Now Endomondo has the ability to track calories, but Lifesum does so much more readily. Freeletics has a nutrition app to provide receipes but doesn’t make it easy to count calories. Fitbit has a coaching app, but I never evaluated that since Freeletics emphasizes using your body as your main fitness equipment. So, there are other possible combos of these tools, but it’s really challenging to find an app that does it all especially if you don’t run as your main workout.

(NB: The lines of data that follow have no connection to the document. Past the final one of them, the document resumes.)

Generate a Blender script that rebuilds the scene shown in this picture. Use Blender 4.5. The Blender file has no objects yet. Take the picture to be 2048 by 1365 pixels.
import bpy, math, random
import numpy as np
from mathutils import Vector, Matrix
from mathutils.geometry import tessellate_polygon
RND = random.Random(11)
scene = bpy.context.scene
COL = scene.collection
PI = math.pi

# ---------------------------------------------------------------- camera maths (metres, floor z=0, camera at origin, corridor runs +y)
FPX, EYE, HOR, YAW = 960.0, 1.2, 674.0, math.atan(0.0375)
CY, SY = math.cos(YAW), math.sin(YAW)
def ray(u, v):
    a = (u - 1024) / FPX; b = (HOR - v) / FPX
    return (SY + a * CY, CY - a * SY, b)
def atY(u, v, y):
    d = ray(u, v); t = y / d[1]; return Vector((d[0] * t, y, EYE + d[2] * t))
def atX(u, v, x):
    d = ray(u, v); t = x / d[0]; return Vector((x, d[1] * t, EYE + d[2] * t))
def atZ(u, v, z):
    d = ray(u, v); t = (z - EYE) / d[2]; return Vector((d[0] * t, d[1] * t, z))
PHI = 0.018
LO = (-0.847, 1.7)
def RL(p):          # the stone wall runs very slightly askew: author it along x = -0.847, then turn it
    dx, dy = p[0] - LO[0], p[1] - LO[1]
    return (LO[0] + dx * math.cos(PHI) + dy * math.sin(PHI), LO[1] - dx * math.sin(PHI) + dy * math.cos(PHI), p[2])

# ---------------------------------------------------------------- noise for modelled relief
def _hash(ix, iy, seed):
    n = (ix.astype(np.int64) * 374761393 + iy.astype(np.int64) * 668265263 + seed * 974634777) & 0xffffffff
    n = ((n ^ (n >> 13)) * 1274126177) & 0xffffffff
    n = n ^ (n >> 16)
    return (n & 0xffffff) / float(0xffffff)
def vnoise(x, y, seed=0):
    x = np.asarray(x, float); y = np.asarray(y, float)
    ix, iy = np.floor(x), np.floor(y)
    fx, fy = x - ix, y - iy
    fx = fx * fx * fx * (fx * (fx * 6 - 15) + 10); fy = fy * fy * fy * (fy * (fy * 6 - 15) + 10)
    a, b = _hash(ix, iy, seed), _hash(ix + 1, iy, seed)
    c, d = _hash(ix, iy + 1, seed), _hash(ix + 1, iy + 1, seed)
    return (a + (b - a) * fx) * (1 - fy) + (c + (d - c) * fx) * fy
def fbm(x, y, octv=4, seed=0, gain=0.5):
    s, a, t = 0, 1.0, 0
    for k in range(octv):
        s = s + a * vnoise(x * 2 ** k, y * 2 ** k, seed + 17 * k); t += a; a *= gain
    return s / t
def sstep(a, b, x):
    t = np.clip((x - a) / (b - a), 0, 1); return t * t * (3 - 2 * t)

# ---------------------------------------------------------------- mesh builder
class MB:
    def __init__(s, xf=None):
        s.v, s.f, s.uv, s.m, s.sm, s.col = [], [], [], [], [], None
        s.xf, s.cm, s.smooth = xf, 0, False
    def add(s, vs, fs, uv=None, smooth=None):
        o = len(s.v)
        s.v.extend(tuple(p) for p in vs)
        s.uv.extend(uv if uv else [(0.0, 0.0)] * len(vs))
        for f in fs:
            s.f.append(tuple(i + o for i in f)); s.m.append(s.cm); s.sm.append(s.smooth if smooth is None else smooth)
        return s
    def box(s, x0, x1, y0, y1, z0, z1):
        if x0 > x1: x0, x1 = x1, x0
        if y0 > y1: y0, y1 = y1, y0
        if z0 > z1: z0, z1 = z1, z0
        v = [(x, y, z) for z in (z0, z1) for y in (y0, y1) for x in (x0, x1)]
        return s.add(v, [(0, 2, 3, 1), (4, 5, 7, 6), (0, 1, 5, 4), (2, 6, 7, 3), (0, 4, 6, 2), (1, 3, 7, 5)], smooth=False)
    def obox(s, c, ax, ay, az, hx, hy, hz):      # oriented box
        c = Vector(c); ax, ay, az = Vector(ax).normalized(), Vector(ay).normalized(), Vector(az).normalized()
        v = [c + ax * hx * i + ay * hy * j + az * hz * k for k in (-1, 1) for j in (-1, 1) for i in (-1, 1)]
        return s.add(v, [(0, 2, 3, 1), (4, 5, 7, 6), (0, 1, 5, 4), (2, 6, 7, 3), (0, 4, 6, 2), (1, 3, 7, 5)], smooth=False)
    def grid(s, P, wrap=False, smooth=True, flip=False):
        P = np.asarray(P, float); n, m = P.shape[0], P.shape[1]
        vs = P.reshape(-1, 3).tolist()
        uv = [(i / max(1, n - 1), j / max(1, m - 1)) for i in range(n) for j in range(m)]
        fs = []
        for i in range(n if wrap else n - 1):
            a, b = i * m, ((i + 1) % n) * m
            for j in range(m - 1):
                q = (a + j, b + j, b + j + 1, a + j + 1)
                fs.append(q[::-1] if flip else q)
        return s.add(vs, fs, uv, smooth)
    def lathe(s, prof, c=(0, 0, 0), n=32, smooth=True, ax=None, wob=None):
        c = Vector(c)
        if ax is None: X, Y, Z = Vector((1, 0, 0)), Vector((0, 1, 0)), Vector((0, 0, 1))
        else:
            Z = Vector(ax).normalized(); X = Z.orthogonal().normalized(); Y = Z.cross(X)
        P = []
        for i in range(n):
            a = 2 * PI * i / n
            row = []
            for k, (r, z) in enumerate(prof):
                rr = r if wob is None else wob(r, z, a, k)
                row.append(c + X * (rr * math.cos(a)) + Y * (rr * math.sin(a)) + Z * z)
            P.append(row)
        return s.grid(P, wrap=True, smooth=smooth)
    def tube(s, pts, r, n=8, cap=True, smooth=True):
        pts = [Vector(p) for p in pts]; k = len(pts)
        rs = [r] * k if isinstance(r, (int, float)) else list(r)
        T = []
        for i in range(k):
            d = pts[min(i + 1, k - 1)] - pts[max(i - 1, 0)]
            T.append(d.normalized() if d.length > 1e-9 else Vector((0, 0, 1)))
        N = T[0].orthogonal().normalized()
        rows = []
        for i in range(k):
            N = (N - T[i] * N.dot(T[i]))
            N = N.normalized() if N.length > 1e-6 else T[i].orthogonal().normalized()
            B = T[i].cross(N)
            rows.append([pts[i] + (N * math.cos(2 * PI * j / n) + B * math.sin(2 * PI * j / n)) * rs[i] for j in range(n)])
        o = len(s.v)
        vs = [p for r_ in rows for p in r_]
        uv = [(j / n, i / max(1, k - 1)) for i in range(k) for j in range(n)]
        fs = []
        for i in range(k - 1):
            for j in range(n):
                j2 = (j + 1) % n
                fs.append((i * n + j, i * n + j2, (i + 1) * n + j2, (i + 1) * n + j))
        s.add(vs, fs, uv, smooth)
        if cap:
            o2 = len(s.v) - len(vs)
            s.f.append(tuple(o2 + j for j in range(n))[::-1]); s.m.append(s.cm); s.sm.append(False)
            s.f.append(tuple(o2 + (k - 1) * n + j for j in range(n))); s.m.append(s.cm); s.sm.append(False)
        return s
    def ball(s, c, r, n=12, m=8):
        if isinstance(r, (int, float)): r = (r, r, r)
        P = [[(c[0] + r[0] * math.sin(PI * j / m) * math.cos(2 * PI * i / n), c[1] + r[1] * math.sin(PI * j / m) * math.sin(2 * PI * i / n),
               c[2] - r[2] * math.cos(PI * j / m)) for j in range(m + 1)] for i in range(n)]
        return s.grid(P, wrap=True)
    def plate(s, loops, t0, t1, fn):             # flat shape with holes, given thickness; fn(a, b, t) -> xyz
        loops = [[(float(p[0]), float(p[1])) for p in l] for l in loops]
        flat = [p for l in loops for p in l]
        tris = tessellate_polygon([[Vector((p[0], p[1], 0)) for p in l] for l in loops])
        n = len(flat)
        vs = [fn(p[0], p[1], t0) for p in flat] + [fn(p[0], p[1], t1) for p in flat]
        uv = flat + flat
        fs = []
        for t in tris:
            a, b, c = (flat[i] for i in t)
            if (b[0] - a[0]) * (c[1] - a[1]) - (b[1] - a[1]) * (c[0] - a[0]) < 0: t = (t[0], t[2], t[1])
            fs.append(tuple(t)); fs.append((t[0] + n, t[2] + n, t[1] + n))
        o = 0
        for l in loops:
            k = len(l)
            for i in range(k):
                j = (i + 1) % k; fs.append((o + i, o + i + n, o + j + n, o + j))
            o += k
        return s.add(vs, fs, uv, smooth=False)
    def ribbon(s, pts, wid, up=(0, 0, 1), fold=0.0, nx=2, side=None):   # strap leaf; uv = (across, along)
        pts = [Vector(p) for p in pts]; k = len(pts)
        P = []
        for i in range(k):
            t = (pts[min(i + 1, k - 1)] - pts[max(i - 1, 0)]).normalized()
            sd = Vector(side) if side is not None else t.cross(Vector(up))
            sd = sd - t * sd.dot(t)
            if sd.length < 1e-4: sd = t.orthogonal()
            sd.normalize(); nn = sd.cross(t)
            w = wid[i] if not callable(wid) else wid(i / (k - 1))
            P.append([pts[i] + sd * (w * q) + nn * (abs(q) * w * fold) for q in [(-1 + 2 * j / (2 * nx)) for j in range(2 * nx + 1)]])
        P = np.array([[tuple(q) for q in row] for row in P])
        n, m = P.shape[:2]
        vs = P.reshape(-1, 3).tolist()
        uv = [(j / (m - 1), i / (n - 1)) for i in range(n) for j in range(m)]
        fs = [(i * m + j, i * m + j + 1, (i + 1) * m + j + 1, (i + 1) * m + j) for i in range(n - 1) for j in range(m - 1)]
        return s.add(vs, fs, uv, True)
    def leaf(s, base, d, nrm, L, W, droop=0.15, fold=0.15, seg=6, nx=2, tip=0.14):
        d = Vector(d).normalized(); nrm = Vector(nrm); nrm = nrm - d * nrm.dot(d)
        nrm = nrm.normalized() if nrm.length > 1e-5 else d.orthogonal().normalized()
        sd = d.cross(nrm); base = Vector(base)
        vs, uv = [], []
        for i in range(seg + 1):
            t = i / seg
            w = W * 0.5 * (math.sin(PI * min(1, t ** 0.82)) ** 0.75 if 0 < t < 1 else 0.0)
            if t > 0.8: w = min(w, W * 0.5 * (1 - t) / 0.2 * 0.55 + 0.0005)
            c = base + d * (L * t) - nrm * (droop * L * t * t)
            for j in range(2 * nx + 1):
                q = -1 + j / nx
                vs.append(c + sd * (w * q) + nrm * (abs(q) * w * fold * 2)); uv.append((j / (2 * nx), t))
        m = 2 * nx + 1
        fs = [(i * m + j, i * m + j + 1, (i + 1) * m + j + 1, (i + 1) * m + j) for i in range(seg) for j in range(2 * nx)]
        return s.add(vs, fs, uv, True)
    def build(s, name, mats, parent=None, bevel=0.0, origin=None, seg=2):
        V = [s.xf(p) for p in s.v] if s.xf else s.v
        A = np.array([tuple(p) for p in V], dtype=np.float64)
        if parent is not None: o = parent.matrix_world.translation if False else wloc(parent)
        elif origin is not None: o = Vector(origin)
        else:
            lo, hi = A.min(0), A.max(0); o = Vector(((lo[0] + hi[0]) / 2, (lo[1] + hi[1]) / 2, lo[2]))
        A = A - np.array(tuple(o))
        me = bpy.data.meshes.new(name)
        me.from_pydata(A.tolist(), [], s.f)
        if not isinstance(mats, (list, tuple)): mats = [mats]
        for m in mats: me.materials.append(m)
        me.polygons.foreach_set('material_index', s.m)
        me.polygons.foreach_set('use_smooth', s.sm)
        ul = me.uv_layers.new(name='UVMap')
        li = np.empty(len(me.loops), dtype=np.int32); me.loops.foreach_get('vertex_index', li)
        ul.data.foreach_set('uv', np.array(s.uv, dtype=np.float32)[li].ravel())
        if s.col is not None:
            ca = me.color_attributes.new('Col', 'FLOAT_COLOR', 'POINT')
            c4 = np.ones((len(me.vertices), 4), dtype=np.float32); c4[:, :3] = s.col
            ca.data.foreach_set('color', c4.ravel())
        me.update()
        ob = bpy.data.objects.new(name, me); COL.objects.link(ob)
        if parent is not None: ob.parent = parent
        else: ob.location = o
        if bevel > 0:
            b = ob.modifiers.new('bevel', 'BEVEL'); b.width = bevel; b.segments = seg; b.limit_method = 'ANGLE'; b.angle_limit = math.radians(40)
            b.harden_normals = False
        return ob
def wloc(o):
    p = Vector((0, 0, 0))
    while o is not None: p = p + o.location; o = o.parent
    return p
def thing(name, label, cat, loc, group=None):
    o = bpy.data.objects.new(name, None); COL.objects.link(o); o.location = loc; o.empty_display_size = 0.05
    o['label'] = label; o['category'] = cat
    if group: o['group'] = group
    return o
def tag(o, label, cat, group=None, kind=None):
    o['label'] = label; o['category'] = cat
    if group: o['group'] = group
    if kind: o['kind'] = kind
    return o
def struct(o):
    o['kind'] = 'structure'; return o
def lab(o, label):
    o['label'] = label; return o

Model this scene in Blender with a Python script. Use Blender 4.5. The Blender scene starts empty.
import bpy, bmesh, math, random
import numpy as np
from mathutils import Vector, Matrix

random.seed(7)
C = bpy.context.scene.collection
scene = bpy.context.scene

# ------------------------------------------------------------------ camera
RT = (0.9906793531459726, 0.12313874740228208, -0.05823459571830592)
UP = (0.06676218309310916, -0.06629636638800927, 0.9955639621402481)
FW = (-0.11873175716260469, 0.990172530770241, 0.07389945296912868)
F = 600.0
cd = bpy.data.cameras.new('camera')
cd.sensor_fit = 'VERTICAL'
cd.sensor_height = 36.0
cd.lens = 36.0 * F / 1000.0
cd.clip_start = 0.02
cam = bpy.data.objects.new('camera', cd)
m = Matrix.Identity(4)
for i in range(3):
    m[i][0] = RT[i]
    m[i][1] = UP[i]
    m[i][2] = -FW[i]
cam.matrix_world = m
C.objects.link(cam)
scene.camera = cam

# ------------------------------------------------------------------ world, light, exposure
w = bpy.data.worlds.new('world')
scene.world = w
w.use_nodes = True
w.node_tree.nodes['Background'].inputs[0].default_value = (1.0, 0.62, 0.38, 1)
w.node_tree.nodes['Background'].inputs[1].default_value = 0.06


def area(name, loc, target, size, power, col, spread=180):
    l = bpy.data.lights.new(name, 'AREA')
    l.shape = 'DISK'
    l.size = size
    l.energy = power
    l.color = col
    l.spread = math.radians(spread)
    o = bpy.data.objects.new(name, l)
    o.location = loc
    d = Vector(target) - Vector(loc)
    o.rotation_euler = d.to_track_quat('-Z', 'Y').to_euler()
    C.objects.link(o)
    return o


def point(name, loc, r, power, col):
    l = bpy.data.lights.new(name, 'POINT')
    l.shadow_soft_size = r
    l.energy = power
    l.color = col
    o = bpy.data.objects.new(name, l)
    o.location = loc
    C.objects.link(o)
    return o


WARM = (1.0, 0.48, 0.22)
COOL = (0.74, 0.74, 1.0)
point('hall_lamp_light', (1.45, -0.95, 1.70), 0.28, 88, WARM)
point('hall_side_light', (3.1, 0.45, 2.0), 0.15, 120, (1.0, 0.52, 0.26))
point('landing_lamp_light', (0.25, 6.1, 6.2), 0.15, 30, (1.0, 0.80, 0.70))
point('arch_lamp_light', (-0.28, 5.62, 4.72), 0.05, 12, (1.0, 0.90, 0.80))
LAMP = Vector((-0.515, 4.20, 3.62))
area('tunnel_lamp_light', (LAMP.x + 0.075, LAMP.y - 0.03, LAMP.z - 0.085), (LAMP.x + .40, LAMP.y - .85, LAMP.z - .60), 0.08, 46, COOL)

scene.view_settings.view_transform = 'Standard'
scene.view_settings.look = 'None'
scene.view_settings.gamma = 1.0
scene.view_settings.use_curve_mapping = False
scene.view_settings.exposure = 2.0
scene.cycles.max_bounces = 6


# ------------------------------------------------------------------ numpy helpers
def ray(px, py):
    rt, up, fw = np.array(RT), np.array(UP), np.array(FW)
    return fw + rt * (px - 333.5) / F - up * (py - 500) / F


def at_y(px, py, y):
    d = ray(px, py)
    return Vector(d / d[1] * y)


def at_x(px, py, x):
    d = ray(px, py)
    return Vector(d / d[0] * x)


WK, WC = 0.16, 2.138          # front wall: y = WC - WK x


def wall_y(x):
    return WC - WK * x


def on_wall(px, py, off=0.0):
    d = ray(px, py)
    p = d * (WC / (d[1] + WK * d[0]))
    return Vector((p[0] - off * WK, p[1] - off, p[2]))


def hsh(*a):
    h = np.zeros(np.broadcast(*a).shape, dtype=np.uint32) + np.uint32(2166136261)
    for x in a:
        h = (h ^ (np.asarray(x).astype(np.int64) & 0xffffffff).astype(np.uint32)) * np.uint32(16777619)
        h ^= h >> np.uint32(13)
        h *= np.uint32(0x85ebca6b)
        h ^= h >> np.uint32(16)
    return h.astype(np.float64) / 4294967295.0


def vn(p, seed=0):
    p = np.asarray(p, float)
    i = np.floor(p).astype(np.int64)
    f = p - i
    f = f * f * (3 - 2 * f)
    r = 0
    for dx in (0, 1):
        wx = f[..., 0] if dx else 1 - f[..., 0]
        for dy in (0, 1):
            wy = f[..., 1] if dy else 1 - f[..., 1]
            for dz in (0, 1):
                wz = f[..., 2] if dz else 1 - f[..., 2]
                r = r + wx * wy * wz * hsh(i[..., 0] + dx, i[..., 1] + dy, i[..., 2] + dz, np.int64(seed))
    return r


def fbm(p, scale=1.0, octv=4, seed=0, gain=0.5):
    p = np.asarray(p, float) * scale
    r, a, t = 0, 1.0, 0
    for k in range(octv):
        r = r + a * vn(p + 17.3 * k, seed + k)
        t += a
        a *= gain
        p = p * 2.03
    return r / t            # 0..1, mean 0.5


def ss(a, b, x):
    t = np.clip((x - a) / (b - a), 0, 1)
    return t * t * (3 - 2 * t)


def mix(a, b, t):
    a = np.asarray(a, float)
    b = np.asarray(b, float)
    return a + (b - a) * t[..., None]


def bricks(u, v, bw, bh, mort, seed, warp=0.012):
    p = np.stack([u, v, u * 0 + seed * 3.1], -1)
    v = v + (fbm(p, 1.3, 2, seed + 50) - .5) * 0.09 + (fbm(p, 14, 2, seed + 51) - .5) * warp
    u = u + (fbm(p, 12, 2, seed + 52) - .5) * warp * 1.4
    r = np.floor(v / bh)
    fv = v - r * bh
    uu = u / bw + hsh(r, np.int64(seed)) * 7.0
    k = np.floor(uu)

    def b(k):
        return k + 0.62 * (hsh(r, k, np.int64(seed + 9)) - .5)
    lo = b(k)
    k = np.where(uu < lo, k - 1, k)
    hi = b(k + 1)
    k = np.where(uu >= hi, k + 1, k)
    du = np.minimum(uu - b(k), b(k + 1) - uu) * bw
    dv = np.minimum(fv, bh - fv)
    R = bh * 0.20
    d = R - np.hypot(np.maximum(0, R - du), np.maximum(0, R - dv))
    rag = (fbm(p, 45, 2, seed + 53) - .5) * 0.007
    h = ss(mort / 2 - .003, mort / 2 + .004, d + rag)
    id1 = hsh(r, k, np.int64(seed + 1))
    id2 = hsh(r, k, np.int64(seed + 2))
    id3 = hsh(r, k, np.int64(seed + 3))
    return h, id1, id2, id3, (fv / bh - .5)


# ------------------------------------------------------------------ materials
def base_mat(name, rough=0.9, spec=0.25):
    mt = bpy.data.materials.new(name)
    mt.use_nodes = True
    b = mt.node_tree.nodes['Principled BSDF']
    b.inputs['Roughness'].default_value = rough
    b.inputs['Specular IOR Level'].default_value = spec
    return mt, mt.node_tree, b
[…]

So, yes, I use 4 apps: Freeletics (tells me what to do), FitBit (tells me how I’m doing overall), Endomondo (tied into my heart-rate monitor and tracks my exercise), and Lifesum (tracks my nutrition, including calorie count and burn (from Endomondo) and suggest recipes); I combine these with 2 devices (FitBit Charge 3, Polar Chest-strap Heart Rate monitor) to manage staying fit. (I guess I shouldn’t leave out my Galaxy S10 since it’s the platform all the other apps and equipment use to communicate.) They synch well with one another and allow me to see when I’m improving or, if indeed, the workout was that hard or was I mearly being a whimp. While this is way more convoluted than I thought it would be, it works.